Collins The Trend Tracker
by Mike Collins
May 31st, 2016

The Sources of Value in Acquisitions

There are common misconceptions about how purchasers of building-product businesses and other companies profit by making acquisitions. Many believe that the buyer comes in with the “new broom” and makes major headcount reductions in the wake of an acquisition. In reality, this is very seldom the case.

Suppose that we replicated your door or window manufacturing operation, down to the machinery, subcomponents and every physical aspect of the business. Would we have the same company as you currently have? Certainly not. We would not have some of the most critical aspects of your operation – its people, their deep experience and knowledge of customers, markets, products, distribution requirements and many other aspects of the ongoing operation. For this reason, buyers typically want all the key executives, experienced production workers and productive sales professionals to continue contributing to the success of the company after a transaction closes.

Another common view is that buyers can only profit in an acquisition if they slash costs once they’ve taken over. This was more common in the past, when lenders would knowingly extend more debt to a buyer than the combined companies could possibly service post-closing. It was necessary in such a case to quickly improve the ability to pay the debt by selling assets or divisions or by cutting costs. The shortsightedness of this approach resulted in some famous blowups, so it has fallen by the wayside.

So just how do buyers who are successful in their M&A endeavors profit from deals?

A study by the Boston Consulting Group (BCG) has shown that almost 60 percent of the value created in an acquisition over a five-year period comes from plain, old-fashioned revenue growth. Cutting costs and reducing headcount only contribute 20 percent to the overall value created in an acquisition. Nothing is more critical to the success of a newly acquired business (or, for that matter, a newly launched subsidiary or product area in an existing business) than the growth plan for the first 100 days. That plan must focus on the variables that drive revenue growth, not be overly focused on cost control or reduction.

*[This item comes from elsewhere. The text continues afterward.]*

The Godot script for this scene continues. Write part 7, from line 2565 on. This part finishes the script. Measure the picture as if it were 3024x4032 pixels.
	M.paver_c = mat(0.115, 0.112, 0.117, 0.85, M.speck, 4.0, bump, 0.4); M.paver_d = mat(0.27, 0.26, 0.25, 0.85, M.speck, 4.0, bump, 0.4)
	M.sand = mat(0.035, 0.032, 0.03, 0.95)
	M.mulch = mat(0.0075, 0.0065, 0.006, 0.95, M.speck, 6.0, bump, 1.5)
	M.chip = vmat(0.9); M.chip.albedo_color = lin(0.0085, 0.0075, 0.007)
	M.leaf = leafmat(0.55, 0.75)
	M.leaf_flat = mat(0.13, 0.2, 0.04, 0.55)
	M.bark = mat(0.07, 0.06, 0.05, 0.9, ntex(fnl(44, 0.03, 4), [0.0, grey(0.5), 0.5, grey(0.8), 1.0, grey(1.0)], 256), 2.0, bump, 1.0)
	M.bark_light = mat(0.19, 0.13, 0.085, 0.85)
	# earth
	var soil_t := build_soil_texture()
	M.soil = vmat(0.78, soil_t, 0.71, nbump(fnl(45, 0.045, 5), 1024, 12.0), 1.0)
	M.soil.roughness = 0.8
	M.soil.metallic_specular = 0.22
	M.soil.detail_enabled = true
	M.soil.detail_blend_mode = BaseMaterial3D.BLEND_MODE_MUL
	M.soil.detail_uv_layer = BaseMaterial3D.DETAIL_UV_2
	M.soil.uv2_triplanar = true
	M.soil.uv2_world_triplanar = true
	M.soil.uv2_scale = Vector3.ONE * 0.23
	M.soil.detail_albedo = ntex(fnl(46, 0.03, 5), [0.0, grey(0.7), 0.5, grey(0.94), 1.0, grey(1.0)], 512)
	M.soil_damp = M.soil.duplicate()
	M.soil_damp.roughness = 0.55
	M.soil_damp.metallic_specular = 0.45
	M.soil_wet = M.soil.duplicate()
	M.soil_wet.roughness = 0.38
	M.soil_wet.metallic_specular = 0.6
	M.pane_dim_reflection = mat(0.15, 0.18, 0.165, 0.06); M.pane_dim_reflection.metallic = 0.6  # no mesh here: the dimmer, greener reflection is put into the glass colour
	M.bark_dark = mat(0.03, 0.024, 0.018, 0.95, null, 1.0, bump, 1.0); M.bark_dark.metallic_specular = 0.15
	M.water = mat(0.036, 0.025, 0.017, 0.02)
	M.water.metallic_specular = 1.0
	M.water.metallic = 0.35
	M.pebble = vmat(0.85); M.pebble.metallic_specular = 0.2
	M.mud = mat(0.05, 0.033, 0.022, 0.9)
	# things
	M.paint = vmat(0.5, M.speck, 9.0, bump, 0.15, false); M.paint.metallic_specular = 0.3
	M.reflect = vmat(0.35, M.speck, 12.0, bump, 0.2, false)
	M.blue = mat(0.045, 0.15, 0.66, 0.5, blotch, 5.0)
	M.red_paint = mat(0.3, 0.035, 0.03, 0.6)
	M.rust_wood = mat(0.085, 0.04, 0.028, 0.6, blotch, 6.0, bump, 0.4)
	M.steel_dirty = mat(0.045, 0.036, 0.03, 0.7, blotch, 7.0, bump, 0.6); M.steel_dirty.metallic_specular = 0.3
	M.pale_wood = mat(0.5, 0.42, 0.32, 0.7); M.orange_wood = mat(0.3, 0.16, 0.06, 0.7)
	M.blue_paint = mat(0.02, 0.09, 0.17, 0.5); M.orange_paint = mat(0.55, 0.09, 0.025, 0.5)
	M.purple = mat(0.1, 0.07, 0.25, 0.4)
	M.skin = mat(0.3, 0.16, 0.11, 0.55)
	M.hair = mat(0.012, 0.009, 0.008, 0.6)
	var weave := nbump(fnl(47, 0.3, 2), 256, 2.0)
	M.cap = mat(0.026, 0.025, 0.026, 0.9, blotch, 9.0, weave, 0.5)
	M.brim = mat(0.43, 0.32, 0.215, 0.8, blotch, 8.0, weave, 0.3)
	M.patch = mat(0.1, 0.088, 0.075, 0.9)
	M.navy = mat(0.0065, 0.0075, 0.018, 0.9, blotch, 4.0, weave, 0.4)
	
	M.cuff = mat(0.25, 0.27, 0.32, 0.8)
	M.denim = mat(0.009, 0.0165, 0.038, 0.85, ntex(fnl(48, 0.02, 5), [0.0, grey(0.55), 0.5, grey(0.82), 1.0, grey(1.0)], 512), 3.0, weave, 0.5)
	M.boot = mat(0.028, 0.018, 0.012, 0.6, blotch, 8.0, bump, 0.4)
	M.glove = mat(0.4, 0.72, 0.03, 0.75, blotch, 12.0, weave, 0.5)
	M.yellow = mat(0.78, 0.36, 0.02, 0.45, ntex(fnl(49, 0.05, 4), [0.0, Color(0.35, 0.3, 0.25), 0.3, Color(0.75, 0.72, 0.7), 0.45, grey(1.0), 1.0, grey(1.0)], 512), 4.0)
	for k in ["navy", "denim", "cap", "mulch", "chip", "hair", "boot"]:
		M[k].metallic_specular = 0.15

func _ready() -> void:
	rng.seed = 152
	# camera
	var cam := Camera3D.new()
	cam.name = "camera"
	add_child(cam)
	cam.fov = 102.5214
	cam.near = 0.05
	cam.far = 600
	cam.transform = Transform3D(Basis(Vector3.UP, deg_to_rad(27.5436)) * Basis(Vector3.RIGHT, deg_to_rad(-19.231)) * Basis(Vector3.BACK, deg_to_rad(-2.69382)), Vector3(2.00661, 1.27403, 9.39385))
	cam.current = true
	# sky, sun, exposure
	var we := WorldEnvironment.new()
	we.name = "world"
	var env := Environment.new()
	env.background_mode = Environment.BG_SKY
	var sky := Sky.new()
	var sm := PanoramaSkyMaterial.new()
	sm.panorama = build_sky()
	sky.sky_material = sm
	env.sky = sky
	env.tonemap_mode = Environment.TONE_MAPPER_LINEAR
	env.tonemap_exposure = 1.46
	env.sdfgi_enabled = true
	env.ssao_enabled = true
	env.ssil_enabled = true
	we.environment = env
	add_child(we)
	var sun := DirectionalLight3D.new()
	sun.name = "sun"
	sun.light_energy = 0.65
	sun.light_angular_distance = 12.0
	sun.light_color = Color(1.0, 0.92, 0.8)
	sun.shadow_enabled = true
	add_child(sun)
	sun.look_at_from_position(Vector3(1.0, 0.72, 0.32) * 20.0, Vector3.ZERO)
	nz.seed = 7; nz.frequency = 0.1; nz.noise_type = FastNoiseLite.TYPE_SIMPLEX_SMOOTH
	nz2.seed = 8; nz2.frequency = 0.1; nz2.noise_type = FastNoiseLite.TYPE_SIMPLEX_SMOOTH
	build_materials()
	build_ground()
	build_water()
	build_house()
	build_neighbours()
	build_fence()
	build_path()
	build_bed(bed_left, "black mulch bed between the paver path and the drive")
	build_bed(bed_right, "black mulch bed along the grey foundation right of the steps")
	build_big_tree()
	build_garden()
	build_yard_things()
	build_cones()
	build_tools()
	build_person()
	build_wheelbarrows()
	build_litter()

Otherwise, the BCG study showed, managers do not realize that they will fall short of their long-term growth and profitability goals until several years after the transaction.

By then, the temptation will be great to put suboptimal plans into place, such as those driven by growth at the cost of margins. Far better to start out with a sharp focus on growth and the drivers of revenues, in order to ensure that the venture will achieve the highest possible level of profitability.